Deep into 'bandit country'

二月 26, 1999

Gerd Nonneman meets amiable Kalashnikov-carrying Yemenis in a country struggling towards unity

I returned from Yemen just as the news of the fatal hijacking erupted last December, and before the current court case involving several British citizens accused of terrorist acts began. I had gone there to research the book I am writing on the country's political and economic development. I had visited northern Yemen before, and had become captivated by the spectacular scenery, the independent-minded tribal people and the nature of politics in such a society.

This time I covered pretty much all of the country - from the highlands around the capital, Sana'a, to the deserts of the east, the hot, flat Red Sea coast and, for the first time, exploring what used to be South Yemen, including the fabled Hadhramout, hidden in a 100-kilometre-long canyon.

The radical socialists took over the south in 1967, when Britain, the colonial power, left the colony of Aden, along with the hinterland of small "independent" sultanates.

The new regime swept away the sultanates and turned the country into the only Marxist Arab state. For a long time the south became difficult to access for westerners, while, with Soviet help, the socialist experiment unfolded, rocked by internal instability.

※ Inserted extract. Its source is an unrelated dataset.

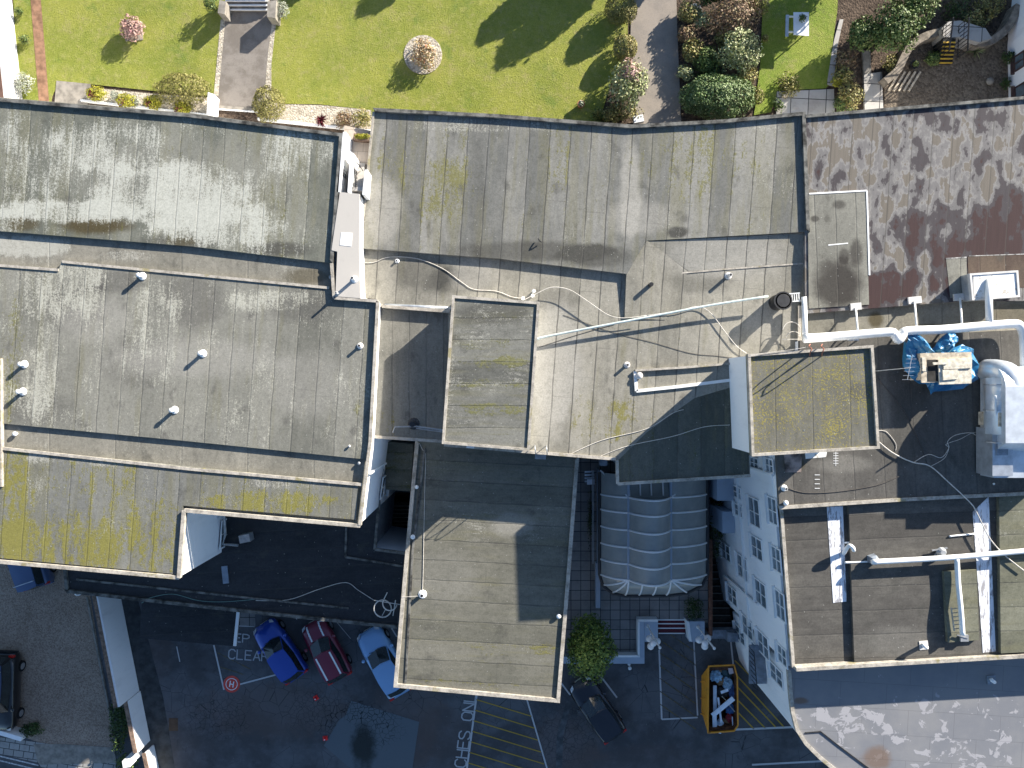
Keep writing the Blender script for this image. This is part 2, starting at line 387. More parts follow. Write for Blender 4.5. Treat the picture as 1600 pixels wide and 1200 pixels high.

The end of the cold war and yet another south Yemeni civil war in 1986 bankrupted the system and pushed it towards liberalisation. This also made possible the unification of north and south Yemen in 1990 and the formation of the Yemen Republic.

Uniting the two states, systems and economies was never going to be very easy. Tensions were expected - the south was even poorer than the north. The great hope was that an economic upturn would smooth things over. But the Kuwait war of 1990-91 brought disaster: when Yemen did not go along with militant action against Iraq its aid was cut, and hundreds of thousands of Yemenis working in the Gulf states were forced to leave.

The country has struggled with this ever since, especially since the price for its modest oil exports also collapsed.

The tribal hijackings of foreigners are part of this story. The central government has never quite controlled all of its territory or its society. In part this is because of the age-old tradition of independence among northern tribes. But it is also because central government has not had the resources to build the infrastructure and services that would serve both to control people and give them what they required from the state.

The economic crisis since 1990 has only worsened this. As a consequence, tribes often refuse to recognise the government's right to dictate to them. When the state fails to fulfil economic or other promises these groups either take things into their own hands or decide to put pressure on the government by taking hostages.

The tribal rules of the game, though, mean they are honour-bound not to harm these hostages. Indeed, when released, they are often given valuable presents. The hijacking that led to the killing of four tourists was not at all typical: it involved non-Yemenis and was carried out by a small group with radical Islamist aims.

It shocked people in Yemen as much as here. Yemenis are devout Muslims and there is a large Islamist political party; but the kind of violent radicalism shown in this incident is quite unlike the majority of even the supporters of that party. Its head, Sheikh Abdullah Al-Ahmar, is also the paramount sheikh of the largest tribal confederation in the country and the speaker of parliament.

I met Sheikh Abdullah, an urbane and yet thoroughly tribal figure with great charisma, to whom these sorts of outrages are an anathema. Yemenis throughout the country, in fact, are striking in their openness and friendly, unassuming attitude, they are always eager to share stories and a good laugh. Of course, almost all men, especially in the north, bear arms - at least the jambia (a large dagger carried on the belly), but often also a pistol and, especially outside the main cities, an old Kalashnikov or even older rifles. My own Bedouin guides, who were necessary for some of the desert driving, added hand grenades to this armoury. In a dusty desert village market late one evening I got talking to a bright, young headmaster of the local school, who helped with an errand. He too had a gun slung over his shoulder, explaining it simply by saying: "I am a tribesman."

Not once did I feel threatened by any of these people. Of course, in order to avoid hijackings I often travelled in convoy, using armed drivers, my Bedouin guides, or on occasion, engaging a military escort. It is, after all, a country that is not completely settled. Yet given reasonable precautions, and especially if you speak Arabic, you get the friendliest welcome and the most fascinating experience. I forget just how often I was invited by strangers to share their meal or stop and tell my story over a cup of sweet tea.

Typically, too, this open and unassuming attitude is found from the lowliest village dweller and the leatheriest-faced old retainer, to the members of the former royal families I met, and all the way up to those government ministers with whom I sat down and chewed Qat (a mild stimulant) while talking freely. The prime minister, Abdulkareem al-Iryani, an Anglophile and widely respected technocrat, fits the same mould.

Yemen needs all the help it can get. The main aim of the radical splinter-group involved in the "Aden-Abyan Army" is precisely to blot the country's international image, deter tourism and investment and thereby wreck the economy, thus hoping to bring down the whole regime. The country and its people deserve better. Yemen is not the "bandit country" some commentators would have it be.

Gerd Nonneman is senior lecturer in international relations and Middle East politics at the University of Lancaster.